SALT - Sunday, 7 Iyar 5778 - April 22, 2018

  • Rav David Silverberg
            Yesterday, we noted the theory posited by a number of Acharonim that the mitzva of sefirat ha-omer cannot be fulfilled with an uncertain counting.  Meaning, if a person lost track of the days, and does not remember whether that day is, for example, the 20th or 21st day of the omer, he does not fulfill the obligation by counting both numbers, counting the 20th day and then counting the 21st day.  Although he knows with certainty that one of his two counts is correct, nevertheless, he does not fulfill the mitzva, because counting, by definition, requires certainty.  Since this person did not count either number definitively, he cannot be said to have truly counted that day.
            However, as these writers themselves noted, this theory seems to be disproved by the famous comments of the Ba’al Ha-ma’or (end of Masekhet Pesachim) regarding the counting of the omer in the Diaspora.  Communities in the Diaspora observe two days of Yom Tov to commemorate the observance of two days by ancient Diaspora communities who were unsure when the month began.  As it took time to receive word of whether the new month was declared on the thirtieth or thirty-first day since the beginning of the previous month, these communities did not know on which day Yom Tov fell, and so they observed both days.  In commemoration, Diaspora communities even today observe two days of Yom Tov.  The Ba’al Ha-ma’or raised the question of why Diaspora communities do not also count each day of the omer twice, given the uncertainty in ancient times as to which day was the 16th of Nissan.  Seemingly, just as Diaspora communities observe two days of Yom Tov, they should likewise conduct two counts each day of the omer in commemoration of the uncertainty that existed in the Diaspora in ancient times.  The Ba’al Ha-ma’or answers that since the sefirat ha-omer obligation applies nowadays only as a commemoration, as the Biblical obligation is applicable (according to most opinions) only in the times of the Beit Ha-mikdash, there is no need to go so far as to require a double counting in the Diaspora.  Secondly, he adds, such a practice would result in counting the final day of the omer on Shavuot, which would infringe upon the honor of Shavuot, which celebrates the completion of the omer period.

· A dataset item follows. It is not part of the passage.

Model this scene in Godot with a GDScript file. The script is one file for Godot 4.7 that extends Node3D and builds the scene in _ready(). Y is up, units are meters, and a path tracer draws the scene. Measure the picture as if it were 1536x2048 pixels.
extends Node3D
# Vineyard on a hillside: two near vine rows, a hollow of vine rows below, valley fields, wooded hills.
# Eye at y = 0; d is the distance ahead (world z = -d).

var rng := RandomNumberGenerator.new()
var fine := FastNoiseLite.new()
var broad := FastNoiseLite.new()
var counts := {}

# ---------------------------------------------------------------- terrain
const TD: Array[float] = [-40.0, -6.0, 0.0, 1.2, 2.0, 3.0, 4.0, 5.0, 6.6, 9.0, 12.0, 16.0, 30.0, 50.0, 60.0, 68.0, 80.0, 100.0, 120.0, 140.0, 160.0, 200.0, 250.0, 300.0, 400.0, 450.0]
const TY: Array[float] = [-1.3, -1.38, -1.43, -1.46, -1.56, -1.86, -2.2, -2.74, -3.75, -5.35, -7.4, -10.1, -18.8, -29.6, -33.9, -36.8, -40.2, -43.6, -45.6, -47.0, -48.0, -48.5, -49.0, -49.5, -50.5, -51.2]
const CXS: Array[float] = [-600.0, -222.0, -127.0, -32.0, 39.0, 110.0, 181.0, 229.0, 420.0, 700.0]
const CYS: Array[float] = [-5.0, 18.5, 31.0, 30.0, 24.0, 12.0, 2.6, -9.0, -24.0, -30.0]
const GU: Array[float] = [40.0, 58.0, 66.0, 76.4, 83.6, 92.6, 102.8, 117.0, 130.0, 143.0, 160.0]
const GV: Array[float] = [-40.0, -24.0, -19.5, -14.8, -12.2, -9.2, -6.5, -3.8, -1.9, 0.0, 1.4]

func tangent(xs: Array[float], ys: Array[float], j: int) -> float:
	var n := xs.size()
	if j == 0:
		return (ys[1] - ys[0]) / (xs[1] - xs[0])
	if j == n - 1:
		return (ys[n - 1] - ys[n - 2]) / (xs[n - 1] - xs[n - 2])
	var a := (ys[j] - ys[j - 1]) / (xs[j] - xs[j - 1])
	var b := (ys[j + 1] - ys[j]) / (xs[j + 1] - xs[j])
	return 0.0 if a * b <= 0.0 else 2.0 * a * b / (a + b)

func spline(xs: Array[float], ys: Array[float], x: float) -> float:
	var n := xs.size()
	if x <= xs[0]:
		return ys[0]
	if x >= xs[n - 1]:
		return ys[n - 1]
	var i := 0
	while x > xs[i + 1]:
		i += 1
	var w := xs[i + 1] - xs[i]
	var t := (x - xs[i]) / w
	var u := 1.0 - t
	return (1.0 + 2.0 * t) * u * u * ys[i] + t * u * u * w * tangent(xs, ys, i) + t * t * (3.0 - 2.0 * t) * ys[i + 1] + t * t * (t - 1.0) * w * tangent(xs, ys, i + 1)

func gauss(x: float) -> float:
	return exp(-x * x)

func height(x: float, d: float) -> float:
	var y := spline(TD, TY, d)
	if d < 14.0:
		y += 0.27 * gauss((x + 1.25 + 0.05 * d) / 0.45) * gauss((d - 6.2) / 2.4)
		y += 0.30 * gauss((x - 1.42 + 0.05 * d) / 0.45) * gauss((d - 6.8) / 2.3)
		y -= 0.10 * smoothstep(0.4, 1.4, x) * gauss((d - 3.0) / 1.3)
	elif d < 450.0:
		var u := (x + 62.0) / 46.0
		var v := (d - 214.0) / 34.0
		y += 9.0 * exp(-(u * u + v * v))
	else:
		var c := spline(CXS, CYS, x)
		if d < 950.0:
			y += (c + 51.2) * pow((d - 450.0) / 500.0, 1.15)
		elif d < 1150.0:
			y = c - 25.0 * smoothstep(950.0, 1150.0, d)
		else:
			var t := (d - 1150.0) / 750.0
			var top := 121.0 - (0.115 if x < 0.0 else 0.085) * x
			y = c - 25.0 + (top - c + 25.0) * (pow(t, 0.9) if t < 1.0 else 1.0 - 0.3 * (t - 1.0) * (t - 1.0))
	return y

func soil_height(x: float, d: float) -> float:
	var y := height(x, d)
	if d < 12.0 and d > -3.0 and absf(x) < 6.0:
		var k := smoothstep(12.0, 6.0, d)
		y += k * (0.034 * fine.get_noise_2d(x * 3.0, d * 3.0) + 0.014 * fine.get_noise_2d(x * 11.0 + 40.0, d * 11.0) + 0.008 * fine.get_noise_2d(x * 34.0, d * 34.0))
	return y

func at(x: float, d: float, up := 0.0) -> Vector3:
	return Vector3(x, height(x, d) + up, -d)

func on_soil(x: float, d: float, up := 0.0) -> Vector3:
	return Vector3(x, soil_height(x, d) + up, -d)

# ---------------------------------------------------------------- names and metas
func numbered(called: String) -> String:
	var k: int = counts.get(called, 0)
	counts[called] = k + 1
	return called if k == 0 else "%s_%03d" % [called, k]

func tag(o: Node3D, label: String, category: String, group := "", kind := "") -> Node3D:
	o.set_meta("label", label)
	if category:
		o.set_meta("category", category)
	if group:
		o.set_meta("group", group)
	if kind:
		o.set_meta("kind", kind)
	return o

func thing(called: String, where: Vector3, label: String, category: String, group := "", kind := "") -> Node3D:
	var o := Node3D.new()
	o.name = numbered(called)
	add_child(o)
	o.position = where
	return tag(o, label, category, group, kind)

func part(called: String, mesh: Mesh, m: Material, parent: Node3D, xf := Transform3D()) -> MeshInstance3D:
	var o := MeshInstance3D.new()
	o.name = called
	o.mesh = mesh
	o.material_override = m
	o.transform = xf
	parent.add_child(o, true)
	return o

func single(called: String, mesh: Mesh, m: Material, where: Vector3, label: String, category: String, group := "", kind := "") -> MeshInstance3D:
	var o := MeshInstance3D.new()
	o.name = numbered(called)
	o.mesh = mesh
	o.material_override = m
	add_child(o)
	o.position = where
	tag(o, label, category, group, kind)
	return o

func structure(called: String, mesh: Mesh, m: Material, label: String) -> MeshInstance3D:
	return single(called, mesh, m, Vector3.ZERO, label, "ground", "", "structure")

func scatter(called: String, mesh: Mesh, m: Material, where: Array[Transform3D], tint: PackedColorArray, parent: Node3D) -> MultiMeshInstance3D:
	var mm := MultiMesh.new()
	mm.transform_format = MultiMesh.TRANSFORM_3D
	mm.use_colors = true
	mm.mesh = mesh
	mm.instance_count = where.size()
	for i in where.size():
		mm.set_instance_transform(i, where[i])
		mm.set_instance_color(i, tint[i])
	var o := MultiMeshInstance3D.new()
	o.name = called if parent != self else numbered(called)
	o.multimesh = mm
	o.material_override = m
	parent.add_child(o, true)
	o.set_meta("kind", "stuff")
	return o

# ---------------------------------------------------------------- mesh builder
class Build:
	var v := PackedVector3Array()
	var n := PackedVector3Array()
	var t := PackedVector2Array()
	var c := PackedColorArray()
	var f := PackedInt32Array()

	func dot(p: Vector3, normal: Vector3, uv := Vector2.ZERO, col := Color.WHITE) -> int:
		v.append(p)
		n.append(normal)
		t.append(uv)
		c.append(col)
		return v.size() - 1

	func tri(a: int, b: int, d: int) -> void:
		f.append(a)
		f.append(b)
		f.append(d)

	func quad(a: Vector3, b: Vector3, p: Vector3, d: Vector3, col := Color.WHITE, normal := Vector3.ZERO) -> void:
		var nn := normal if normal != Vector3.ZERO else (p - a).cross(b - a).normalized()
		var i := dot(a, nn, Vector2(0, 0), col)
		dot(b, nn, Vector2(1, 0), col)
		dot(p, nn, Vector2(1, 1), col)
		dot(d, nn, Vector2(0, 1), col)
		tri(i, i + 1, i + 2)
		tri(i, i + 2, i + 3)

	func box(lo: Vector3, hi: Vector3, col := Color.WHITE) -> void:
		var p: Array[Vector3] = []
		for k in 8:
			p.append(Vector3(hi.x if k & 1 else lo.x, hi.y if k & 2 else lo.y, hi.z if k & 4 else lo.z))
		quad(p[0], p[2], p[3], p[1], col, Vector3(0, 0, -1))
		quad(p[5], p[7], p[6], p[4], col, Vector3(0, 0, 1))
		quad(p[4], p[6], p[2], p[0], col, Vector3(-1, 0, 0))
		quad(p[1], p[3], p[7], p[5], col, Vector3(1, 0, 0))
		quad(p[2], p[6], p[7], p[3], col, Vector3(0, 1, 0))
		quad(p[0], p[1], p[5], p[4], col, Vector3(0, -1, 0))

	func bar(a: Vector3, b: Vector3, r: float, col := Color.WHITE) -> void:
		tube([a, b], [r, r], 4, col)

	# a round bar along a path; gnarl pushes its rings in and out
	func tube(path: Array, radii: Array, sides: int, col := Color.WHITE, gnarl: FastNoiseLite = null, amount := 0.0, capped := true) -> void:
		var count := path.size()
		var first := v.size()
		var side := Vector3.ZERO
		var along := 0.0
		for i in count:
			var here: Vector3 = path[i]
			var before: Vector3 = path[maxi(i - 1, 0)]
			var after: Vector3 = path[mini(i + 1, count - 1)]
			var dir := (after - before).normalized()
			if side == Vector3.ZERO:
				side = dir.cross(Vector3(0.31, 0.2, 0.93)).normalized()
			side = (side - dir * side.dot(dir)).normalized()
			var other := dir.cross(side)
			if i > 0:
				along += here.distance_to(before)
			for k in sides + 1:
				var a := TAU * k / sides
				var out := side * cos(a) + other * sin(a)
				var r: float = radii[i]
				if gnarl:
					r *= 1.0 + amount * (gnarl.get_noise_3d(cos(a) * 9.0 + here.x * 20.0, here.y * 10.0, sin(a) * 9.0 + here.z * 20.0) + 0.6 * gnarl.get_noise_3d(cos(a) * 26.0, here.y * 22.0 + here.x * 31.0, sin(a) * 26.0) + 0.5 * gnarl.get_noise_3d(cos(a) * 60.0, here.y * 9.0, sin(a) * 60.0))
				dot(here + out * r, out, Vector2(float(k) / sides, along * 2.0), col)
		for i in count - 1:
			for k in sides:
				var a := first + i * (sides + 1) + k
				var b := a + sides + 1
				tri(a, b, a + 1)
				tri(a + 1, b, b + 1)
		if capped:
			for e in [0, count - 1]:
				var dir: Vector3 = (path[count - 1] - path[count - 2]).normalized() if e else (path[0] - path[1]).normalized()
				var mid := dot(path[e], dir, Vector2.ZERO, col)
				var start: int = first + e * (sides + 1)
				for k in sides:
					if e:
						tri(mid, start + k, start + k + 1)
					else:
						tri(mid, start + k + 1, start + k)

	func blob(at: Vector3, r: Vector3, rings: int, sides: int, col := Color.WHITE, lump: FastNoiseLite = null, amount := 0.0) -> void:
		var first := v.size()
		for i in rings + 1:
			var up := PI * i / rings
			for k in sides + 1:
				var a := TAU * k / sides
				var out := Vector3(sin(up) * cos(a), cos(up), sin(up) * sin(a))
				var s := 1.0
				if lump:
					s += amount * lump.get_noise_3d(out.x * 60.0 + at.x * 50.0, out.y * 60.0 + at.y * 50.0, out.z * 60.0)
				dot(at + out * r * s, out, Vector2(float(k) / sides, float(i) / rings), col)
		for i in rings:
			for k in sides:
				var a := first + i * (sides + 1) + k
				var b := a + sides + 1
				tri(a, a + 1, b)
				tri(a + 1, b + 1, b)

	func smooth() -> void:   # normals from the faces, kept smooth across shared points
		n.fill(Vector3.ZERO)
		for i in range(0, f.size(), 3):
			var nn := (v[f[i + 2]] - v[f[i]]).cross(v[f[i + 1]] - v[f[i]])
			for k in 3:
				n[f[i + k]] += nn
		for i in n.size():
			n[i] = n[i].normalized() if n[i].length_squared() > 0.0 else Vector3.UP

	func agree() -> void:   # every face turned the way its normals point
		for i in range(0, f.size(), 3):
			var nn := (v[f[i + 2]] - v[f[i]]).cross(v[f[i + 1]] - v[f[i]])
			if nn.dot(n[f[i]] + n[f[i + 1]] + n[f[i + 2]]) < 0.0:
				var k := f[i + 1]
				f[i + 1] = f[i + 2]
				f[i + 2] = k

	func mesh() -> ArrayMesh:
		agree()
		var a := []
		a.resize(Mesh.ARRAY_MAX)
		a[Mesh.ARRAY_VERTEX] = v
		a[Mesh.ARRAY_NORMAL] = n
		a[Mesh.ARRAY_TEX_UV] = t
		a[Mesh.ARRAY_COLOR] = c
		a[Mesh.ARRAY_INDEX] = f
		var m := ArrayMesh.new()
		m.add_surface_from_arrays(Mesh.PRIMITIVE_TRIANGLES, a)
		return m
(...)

            This entire discussion, of course, presumes the theoretical possibility of counting twice in situations of doubt to cover both possibilities.  The Ba’al Ha-ma’or seems to have felt that an uncertain counting qualifies as a valid counting for sefirat ha-omer, in direct contrast to the theory noted earlier.
            It has been suggested that a distinction may be drawn between the Ba’al Ha-ma’or’s discussion and the case of somebody who on a given day does not know which number to count.  In the system proposed by the Ba’al Ha-ma’or, one has not lost track of the days, but rather does not know when the first day was to be counted.  He therefore conducts two parallel counts, each day counting definitively twice, knowing with certainty which number day it is according to each count.  Each time he counts on any given day, he knows with certainty that he counts the number subsequent to the number counted the previous day.  Conceivably, we might accept this arrangement even if we disallow a person to count when he lost track of the days.  In that case, the individual does not know with certainty each time he counts whether he is truly counting the number following the previous day’s counting, and thus such a counting is invalid.  (See Ha-mitzvot Ba-parasha, Parashat Emor, 5776.)